## What is asked
From the first line of the data below through the line bearing "UPV = V((0, math.sin(PITCH), math.cos(PITCH)))", reproduce each line exactly; do not include pictures.

____

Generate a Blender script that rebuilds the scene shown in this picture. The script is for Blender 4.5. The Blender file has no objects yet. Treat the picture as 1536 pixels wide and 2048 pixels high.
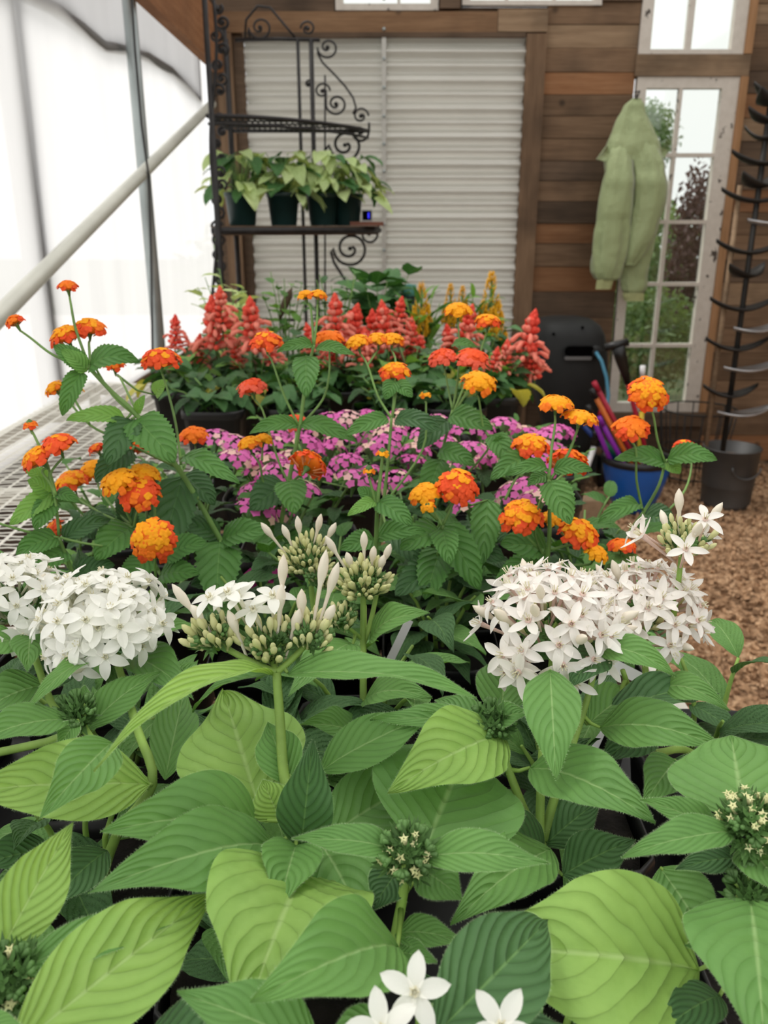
import bpy, math, random
from mathutils import Vector, Matrix, Quaternion, noise
R = math.radians
PI = math.pi
V = Vector
sc = bpy.context.scene
COL = sc.collection

# ------------------------------------------------------------------ camera
F = 1650.0
PITCH = R(19.0)
CAM = V((0.0, 0.0, 1.35))
cd = bpy.data.cameras.new('camera')
cd.sensor_fit = 'VERTICAL'
cd.sensor_height = 36.0
cd.sensor_width = 27.0
cd.lens = F / 2048.0 * 36.0
cd.clip_start = 0.02
cd.clip_end = 200
cd.dof.use_dof = True
cd.dof.focus_distance = 0.47
cd.dof.aperture_fstop = 15.0
cam = bpy.data.objects.new('camera', cd)
cam.location = CAM
cam.rotation_euler = (PI / 2 - PITCH, 0, 0)
COL.objects.link(cam)
sc.camera = cam
FWD = V((0, math.cos(PITCH), -math.sin(PITCH)))
UPV = V((0, math.sin(PITCH), math.cos(PITCH)))

# ------------------------------------------------------------------ sky, sun, exposure
w = bpy.data.worlds.new('sky')
sc.world = w
w.use_nodes = True
nt = w.node_tree
bg = nt.nodes['Background']
tc = nt.nodes.new('ShaderNodeTexCoord')
sx = nt.nodes.new('ShaderNodeSeparateXYZ')
cr = nt.nodes.new('ShaderNodeValToRGB')
cr.color_ramp.elements[0].position = 0.0
cr.color_ramp.elements[0].color = (0.84, 0.85, 0.85, 1)
cr.color_ramp.elements[1].position = 0.9
cr.color_ramp.elements[1].color = (1.0, 0.975, 0.93, 1)
nt.links.new(tc.outputs['Generated'], sx.inputs[0])
nt.links.new(sx.outputs[2], cr.inputs[0])
nt.links.new(cr.outputs[0], bg.inputs[0])
bg.inputs[1].default_value = 1.12
sl = bpy.data.lights.new('sun', 'SUN')
sl.energy = 1.9
sl.angle = R(28)
sl.color = (1.0, 0.97, 0.92)
so = bpy.data.objects.new('sun', sl)
so.rotation_euler = (R(-14), R(-30), 0)
COL.objects.link(so)
sc.view_settings.view_transform = 'Standard'
sc.view_settings.look = 'None'
sc.view_settings.gamma = 1.0
sc.view_settings.use_curve_mapping = False
sc.view_settings.exposure = 0.34
sc.cycles.use_denoising = True
sc.cycles.max_bounces = 8
sc.cycles.diffuse_bounces = 4
sc.cycles.transparent_max_bounces = 12
sc.cycles.sample_clamp_indirect = 6

# ------------------------------------------------------------------ pixel helpers
def ray(px, py):
    return V(((px - 768) / F, 0, 0)) + UPV * ((1024 - py) / F) + FWD
def P(px, py, d):
    return CAM + ray(px, py) * d
def PY(px, py, Y):
    r = ray(px, py)
    return CAM + r * (Y / r.y)
def PX(px, py, X):
    r = ray(px, py)
    return CAM + r * (X / r.x)
def PZ(px, py, z):
    r = ray(px, py)
    return CAM + r * ((z - CAM.z) / r.z)

# ------------------------------------------------------------------ mesh builder
class MB:
    def __init__(s):
        s.v = []; s.f = []; s.m = []; s.uv = []; s.sm = []
    def add(s, vs, fs, mat=0, uv=None, smooth=True):
        n = len(s.v)
        s.v.extend([tuple(p) for p in vs])
        s.uv.extend(uv if uv else [(0.0, 0.0)] * len(vs))
        for f in fs:
            s.f.append(tuple(i + n for i in f)); s.m.append(mat); s.sm.append(smooth)
    def box(s, c, size, M=None, mat=0):
        c = V(c); hx, hy, hz = size[0] / 2, size[1] / 2, size[2] / 2
        vs = [V((x, y, z)) for x in (-hx, hx) for y in (-hy, hy) for z in (-hz, hz)]
        if M is not None: vs = [M @ p for p in vs]
        vs = [p + c for p in vs]
        s.add(vs, [(0, 1, 3, 2), (4, 6, 7, 5), (0, 4, 5, 1), (2, 3, 7, 6), (0, 2, 6, 4), (1, 5, 7, 3)], mat, smooth=False)
    def tube(s, pts, r, sides=6, mat=0, caps=True):
        pts = [V(p) for p in pts]
        if not isinstance(r, (list, tuple)): r = [r] * len(pts)
        n = len(pts); vs = []; fs = []
        t0 = (pts[1] - pts[0]).normalized()
        a = t0.orthogonal().normalized()
        for i in range(n):
            if i == 0: t = t0
            elif i == n - 1: t = (pts[i] - pts[i - 1]).normalized()
            else: t = (pts[i + 1] - pts[i - 1]).normalized()
            a = a - t * a.dot(t)
            a = a.normalized() if a.length > 1e-6 else t.orthogonal().normalized()
            b = t.cross(a)
            for k in range(sides):
                th = 2 * PI * k / sides
                vs.append(pts[i] + (a * math.cos(th) + b * math.sin(th)) * r[i])
        for i in range(n - 1):
            for k in range(sides):
                k2 = (k + 1) % sides
                fs.append((i * sides + k, i * sides + k2, (i + 1) * sides + k2, (i + 1) * sides + k))
        if caps:
            fs.append(tuple(reversed(range(sides)))); fs.append(tuple((n - 1) * sides + k for k in range(sides)))
        s.add(vs, fs, mat)
    def lathe(s, prof, segs=24, M=None, mat=0, sq=0.0):
        vs = []; fs = []
        for (r, z) in prof:
            for k in range(segs):
                th = 2 * PI * k / segs
                m = 1.0
                if sq: m = 1.0 / (abs(math.cos(th)) ** sq + abs(math.sin(th)) ** sq) ** (1.0 / sq)
                p = V((r * m * math.cos(th), r * m * math.sin(th), z))
                vs.append(M @ p if M is not None else p)
        for i in range(len(prof) - 1):
            for k in range(segs):
                k2 = (k + 1) % segs
                fs.append((i * segs + k, i * segs + k2, (i + 1) * segs + k2, (i + 1) * segs + k))
        s.add(vs, fs, mat)
    def mesh(s, name, mats):
        me = bpy.data.meshes.new(name)
        me.from_pydata(s.v, [], s.f)
        me.polygons.foreach_set('material_index', s.m)
        me.polygons.foreach_set('use_smooth', s.sm)
        uvl = me.uv_layers.new(name='UVMap')
        idx = [0] * len(me.loops)
        me.loops.foreach_get('vertex_index', idx)
        flat = []
        for i in idx: flat.extend(s.uv[i])
        uvl.data.foreach_set('uv', flat)
        for m in (mats if isinstance(mats, (list, tuple)) else [mats]): me.materials.append(m)
        me.update()
        return me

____

## Answer to the problem
Generate a Blender script that rebuilds the scene shown in this picture. The script is for Blender 4.5. The Blender file has no objects yet. Treat the picture as 1536 pixels wide and 2048 pixels high.
import bpy, math, random
from mathutils import Vector, Matrix, Quaternion, noise
R = math.radians
PI = math.pi
V = Vector
sc = bpy.context.scene
COL = sc.collection

# ------------------------------------------------------------------ camera
F = 1650.0
PITCH = R(19.0)
CAM = V((0.0, 0.0, 1.35))
cd = bpy.data.cameras.new('camera')
cd.sensor_fit = 'VERTICAL'
cd.sensor_height = 36.0
cd.sensor_width = 27.0
cd.lens = F / 2048.0 * 36.0
cd.clip_start = 0.02
cd.clip_end = 200
cd.dof.use_dof = True
cd.dof.focus_distance = 0.47
cd.dof.aperture_fstop = 15.0
cam = bpy.data.objects.new('camera', cd)
cam.location = CAM
cam.rotation_euler = (PI / 2 - PITCH, 0, 0)
COL.objects.link(cam)
sc.camera = cam
FWD = V((0, math.cos(PITCH), -math.sin(PITCH)))
UPV = V((0, math.sin(PITCH), math.cos(PITCH)))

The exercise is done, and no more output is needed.